A pronta afirmação de Bolsonaro, chamando a si a responsabilidade pela desistência brasileira de sediar a COP 25, revelou também uma desarticulação na corte bolsonariana. De um lado, o coordenador da articulação de seu ministério, Onyx Lorenzoni, tentou passar a versão de que “nós não temos nada a ver com isso. Isso é uma decisão do Itamaraty” – como foi flagrado dizendo ao lado do presidente eleito. Outro que manifestou reservas sobre a desistência brasileira foi o futuro ministro do Turismo, deputado federal eleito Marcelo Álvaro Antônio (PSL-MG), que defendeu a realização da conferência no Brasil. “A COP 25, é claro, eu acho que todo evento de porte realizado no país é de importância a gente precisa discutir a questão climática”. Ao tomar conhecimento da decisão de Bolsonaro, o novo ministro afirmou: “Não conversei com o presidente ainda se a posição dele é essa. Obviamente a gente respeita, mas vou conversar com ele para a gente ter um alinhamento das ideias. A gente ainda precisa entender o impacto na visibilidade do Brasil aqui e no exterior.”
A oposição de Bolsonaro contra o Acordo de Paris, concluído em 2015 e do qual o Brasil é um dos signatários, foi manifestada durante a campanha eleitoral, quando ameaçou, se eleito, abandonar aquele acordo, num tema onde a imitação do Donald Trump é patente – uma das primeiras providências do presidente estadunidense, logo após sua posse, foi o anúncio de abandonar o acordo de Paris.
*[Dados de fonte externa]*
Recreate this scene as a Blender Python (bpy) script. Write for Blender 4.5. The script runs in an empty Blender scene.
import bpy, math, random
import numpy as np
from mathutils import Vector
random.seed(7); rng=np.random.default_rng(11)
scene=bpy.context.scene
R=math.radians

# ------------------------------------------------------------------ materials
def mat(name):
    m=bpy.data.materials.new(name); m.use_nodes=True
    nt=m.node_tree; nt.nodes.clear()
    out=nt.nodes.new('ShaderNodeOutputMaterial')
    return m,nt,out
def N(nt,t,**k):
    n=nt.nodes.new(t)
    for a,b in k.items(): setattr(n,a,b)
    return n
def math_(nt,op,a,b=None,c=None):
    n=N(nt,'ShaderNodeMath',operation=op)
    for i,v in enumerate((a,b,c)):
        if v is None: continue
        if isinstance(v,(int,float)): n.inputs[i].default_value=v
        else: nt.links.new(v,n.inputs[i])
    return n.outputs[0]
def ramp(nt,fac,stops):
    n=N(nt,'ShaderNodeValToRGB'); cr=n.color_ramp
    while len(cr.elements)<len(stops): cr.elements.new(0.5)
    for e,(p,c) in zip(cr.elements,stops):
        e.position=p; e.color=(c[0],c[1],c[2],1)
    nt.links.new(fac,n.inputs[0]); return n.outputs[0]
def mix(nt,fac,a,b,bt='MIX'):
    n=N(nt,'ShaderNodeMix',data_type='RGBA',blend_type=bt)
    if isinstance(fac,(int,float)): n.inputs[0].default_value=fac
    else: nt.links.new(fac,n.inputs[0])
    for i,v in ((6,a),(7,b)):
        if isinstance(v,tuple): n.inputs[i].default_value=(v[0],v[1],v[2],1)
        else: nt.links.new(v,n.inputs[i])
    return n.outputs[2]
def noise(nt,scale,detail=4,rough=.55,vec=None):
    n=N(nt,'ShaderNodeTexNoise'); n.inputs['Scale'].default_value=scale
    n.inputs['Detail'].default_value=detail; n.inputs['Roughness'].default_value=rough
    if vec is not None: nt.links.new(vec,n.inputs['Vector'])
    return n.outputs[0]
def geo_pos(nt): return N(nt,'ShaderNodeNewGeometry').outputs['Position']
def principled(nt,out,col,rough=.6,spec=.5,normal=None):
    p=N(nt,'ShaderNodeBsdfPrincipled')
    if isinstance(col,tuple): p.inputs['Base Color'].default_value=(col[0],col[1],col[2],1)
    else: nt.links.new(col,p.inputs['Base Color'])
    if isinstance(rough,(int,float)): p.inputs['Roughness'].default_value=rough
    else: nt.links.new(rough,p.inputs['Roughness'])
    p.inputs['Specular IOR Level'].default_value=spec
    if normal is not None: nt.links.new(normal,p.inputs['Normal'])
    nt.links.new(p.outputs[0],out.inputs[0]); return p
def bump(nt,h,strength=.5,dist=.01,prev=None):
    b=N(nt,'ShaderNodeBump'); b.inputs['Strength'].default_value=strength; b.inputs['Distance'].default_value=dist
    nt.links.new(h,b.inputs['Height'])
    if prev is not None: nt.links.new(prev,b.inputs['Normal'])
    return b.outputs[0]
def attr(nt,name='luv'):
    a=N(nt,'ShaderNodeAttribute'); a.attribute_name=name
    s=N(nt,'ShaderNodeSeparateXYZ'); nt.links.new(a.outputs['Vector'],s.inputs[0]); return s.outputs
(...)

Subordinação aos EUA que é, desde o início, endossada pelo chanceler direitista nomeado por Bolsonaro, Ernesto Araújo que, na mesma onda das acusações anti-ambientalistas de Trump, já afirmou que há um “alarmismo climático” que atribui a um alegado “marxismo cultural”.
Além do fiasco internacional – a candidatura do Brasil para sediar a COP 25 havia sido negociada com os demais países latino americanos, que a apoiaram – a desistência brasileira, em alinhamento automático e subserviente aos EUA de Donald Trump, poderá ter reações adversas no mundo.
Na quinta-feira (29) seguinte ao anúncio da desistência do Brasil e seu eventual afastamento do Acordo de Paris, o presidente francês Emanuel Macron disse ser contrário à assinatura de acordos comerciais com países que não respeitam o Acordo de Paris – uma afirmação que prenuncia dificuldades comerciais para as exportações brasileiras em consequência da orientação pró EUA da política externa que será reforçada a partir de 1º de Janeiro, com a posse de Jair Bolsonaro.
A perda brasileira ao desistir de realizar a COP 25 é política e compromete a credibilidade que a diplomacia brasileira construiu ao longo das décadas em que exerceu importante e decisivo papel nas negociações climáticas. Mas é também econômica, e as exportações brasileiras poderão ser severamente prejudicadas em conseqüência do alinhamento automático aos EUA de Donald Trump. Este será o alto custo da diplomacia ideológica de Jair Bolsonaro.